::: THE INPUT :::

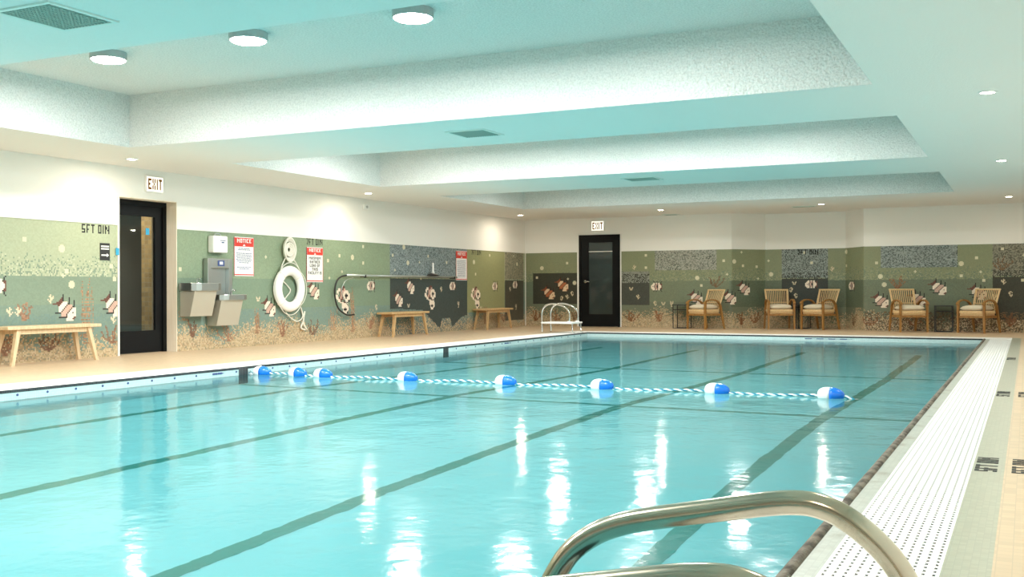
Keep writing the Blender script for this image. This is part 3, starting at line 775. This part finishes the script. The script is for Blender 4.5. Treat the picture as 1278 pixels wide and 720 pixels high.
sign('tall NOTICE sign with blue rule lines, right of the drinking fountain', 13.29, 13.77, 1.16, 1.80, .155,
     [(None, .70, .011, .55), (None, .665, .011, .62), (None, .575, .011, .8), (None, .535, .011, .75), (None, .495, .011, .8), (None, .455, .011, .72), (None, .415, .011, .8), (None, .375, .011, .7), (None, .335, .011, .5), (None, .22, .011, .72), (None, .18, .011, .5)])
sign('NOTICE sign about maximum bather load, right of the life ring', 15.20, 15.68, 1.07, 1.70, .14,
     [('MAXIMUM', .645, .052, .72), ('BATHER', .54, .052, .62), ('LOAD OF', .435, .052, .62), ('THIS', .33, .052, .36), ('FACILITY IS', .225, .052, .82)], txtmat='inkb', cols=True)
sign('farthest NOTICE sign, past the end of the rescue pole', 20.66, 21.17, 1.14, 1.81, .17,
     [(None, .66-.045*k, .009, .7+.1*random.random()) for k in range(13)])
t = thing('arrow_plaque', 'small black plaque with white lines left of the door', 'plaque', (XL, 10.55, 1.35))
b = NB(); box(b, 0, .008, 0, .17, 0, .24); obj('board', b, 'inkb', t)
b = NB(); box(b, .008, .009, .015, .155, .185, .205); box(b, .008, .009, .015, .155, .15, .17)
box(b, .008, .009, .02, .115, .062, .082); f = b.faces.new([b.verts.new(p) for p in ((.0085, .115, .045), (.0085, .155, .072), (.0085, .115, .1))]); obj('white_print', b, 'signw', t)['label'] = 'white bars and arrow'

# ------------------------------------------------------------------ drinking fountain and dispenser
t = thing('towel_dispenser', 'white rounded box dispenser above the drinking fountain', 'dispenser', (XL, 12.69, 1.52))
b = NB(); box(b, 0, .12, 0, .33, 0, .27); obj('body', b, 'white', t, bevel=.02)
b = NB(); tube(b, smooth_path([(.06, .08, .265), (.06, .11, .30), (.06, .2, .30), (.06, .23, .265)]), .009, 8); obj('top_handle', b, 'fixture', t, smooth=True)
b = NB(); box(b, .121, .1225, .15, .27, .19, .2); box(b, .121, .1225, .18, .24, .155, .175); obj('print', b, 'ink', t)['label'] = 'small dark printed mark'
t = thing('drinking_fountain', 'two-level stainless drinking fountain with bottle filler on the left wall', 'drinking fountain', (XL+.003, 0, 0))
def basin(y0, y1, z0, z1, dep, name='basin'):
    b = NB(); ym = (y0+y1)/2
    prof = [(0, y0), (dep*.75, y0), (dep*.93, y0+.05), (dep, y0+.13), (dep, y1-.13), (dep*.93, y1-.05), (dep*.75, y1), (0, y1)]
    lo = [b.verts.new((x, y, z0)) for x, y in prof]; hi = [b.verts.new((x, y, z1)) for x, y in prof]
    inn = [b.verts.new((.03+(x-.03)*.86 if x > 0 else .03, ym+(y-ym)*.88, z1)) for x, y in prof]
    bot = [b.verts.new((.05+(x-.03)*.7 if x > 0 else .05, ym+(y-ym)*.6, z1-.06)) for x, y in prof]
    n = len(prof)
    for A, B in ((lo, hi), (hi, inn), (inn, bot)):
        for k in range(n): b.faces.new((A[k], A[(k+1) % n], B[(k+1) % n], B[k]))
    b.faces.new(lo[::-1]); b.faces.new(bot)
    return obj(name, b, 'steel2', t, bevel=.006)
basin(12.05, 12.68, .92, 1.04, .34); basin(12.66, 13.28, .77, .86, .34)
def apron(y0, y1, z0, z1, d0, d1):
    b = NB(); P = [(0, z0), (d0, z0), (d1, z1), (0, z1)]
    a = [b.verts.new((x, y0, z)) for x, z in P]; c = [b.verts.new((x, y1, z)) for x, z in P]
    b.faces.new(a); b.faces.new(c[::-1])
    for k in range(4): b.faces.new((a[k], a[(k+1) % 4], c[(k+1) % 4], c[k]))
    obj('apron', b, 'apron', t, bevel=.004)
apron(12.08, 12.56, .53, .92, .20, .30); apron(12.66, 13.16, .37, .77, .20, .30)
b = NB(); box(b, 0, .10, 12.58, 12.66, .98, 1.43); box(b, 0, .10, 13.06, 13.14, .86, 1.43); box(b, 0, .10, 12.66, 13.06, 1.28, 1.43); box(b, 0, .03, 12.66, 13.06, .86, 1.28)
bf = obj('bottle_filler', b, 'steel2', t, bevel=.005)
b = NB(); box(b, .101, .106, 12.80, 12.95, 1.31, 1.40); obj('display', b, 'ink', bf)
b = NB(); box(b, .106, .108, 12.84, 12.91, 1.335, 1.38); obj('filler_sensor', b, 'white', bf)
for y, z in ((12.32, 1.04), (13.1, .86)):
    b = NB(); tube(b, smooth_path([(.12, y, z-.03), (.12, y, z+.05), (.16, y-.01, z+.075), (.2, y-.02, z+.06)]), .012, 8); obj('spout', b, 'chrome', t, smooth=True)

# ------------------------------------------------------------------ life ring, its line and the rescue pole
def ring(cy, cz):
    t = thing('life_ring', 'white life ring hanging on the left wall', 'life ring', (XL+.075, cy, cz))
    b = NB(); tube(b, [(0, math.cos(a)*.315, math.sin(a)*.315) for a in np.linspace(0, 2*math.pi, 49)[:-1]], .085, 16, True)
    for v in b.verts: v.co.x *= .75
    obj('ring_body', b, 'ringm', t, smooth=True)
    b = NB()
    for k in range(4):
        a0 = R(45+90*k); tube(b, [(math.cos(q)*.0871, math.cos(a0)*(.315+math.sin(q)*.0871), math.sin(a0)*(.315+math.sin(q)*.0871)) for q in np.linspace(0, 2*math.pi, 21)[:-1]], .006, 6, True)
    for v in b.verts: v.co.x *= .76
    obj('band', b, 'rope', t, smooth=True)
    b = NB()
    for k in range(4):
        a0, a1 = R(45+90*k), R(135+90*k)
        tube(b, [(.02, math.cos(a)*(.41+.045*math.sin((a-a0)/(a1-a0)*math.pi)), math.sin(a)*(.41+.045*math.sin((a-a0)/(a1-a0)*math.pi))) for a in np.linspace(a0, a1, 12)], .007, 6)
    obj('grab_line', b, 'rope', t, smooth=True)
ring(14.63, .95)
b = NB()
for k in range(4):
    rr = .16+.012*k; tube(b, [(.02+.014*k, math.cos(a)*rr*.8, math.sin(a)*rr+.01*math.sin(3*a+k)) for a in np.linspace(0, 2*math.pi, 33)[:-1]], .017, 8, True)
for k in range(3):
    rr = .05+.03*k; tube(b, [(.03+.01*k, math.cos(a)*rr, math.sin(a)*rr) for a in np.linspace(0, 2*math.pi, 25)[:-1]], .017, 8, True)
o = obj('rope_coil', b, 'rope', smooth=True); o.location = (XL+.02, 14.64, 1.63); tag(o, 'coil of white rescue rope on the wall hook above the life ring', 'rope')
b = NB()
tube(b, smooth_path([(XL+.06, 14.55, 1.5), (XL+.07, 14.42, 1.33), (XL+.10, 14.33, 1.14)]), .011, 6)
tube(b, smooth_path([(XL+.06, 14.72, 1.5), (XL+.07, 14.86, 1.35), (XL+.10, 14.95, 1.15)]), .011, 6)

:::
::: THE INPUT :::

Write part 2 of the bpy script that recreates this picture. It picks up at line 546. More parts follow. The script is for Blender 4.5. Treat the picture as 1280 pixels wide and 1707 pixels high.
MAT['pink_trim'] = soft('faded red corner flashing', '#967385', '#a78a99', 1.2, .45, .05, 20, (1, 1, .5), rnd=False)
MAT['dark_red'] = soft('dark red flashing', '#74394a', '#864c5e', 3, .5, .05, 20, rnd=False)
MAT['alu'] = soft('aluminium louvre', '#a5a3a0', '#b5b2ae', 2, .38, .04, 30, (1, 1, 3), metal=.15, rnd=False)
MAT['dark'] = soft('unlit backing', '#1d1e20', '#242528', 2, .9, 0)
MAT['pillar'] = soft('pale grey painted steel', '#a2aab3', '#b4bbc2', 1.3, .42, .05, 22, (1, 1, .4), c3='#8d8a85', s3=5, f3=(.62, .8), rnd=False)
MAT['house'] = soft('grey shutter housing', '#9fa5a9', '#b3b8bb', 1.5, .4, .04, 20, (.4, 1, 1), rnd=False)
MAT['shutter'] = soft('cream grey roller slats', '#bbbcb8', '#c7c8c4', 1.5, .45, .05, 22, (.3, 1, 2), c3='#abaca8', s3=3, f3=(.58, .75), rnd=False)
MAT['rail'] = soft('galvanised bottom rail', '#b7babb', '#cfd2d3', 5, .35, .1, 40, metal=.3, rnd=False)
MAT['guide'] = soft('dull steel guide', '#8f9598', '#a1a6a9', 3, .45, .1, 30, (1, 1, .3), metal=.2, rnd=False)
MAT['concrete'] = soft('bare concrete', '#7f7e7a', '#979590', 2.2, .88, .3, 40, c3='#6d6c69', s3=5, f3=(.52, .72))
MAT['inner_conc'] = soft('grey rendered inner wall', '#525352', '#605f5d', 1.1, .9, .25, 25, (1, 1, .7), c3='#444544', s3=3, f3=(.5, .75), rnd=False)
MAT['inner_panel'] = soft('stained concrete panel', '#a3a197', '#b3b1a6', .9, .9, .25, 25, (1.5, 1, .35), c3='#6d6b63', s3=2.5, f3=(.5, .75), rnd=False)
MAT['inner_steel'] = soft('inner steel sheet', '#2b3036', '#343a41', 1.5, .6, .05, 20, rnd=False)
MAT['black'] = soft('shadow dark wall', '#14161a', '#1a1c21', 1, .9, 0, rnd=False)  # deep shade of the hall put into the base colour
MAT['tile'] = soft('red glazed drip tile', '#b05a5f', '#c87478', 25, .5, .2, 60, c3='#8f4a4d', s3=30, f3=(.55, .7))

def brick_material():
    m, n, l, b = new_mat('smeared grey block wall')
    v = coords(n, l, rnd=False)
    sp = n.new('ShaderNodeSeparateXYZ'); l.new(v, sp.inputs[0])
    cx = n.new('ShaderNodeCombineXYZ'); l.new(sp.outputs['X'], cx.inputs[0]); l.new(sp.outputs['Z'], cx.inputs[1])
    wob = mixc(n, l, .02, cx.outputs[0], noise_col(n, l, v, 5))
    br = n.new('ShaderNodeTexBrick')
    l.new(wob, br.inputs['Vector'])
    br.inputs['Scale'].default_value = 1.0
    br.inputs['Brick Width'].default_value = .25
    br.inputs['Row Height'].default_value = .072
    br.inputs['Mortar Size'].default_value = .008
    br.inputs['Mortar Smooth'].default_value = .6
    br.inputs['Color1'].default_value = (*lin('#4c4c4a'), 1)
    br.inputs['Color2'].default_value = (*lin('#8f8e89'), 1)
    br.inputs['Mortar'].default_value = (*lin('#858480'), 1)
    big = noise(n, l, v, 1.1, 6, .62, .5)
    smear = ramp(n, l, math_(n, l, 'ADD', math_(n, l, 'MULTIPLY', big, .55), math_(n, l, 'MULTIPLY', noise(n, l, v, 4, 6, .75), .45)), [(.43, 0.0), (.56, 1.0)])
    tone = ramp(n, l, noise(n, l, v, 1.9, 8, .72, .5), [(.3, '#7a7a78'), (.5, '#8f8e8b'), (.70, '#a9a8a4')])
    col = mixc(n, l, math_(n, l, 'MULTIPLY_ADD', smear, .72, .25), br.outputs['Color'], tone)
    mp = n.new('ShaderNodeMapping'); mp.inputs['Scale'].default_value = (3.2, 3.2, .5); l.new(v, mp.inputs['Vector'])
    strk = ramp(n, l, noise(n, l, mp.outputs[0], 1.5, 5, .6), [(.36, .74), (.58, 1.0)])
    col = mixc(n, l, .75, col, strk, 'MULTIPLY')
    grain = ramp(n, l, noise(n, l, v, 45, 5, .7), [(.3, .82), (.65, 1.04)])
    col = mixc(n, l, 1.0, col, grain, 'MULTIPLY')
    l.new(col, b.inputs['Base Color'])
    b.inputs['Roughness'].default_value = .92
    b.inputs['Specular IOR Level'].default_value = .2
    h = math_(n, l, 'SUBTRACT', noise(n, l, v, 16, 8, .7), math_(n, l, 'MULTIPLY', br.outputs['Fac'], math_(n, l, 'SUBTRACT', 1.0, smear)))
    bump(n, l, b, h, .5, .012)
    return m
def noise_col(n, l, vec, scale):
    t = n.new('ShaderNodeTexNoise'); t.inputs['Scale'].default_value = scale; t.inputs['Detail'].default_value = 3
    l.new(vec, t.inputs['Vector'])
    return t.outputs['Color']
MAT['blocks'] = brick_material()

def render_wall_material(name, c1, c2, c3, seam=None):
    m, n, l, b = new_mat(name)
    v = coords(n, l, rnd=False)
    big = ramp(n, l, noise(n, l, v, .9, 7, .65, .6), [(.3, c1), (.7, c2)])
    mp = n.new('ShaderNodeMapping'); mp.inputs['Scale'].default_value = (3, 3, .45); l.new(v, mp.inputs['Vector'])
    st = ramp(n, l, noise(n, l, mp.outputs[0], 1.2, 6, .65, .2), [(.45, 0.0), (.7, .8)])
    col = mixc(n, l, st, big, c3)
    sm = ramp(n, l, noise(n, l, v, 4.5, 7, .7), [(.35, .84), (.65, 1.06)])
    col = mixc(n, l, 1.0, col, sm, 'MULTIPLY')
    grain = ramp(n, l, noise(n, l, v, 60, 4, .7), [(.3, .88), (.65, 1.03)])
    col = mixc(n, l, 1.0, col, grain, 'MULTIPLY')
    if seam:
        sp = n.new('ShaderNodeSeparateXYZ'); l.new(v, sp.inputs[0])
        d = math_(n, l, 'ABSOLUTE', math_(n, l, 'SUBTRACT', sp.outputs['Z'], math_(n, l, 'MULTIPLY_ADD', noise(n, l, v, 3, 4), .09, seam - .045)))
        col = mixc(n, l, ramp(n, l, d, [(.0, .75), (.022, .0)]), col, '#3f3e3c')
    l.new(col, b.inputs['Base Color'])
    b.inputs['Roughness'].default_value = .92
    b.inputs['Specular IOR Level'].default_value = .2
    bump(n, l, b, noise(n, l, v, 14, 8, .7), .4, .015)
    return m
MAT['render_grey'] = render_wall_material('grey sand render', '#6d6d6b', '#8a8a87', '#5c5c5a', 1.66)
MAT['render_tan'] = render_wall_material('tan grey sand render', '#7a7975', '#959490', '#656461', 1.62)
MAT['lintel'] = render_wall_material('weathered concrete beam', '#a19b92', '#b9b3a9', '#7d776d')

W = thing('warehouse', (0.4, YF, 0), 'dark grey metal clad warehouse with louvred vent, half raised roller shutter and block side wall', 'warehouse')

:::

Identify how many lines in the entries above include the string "dark", then state that number alone.

5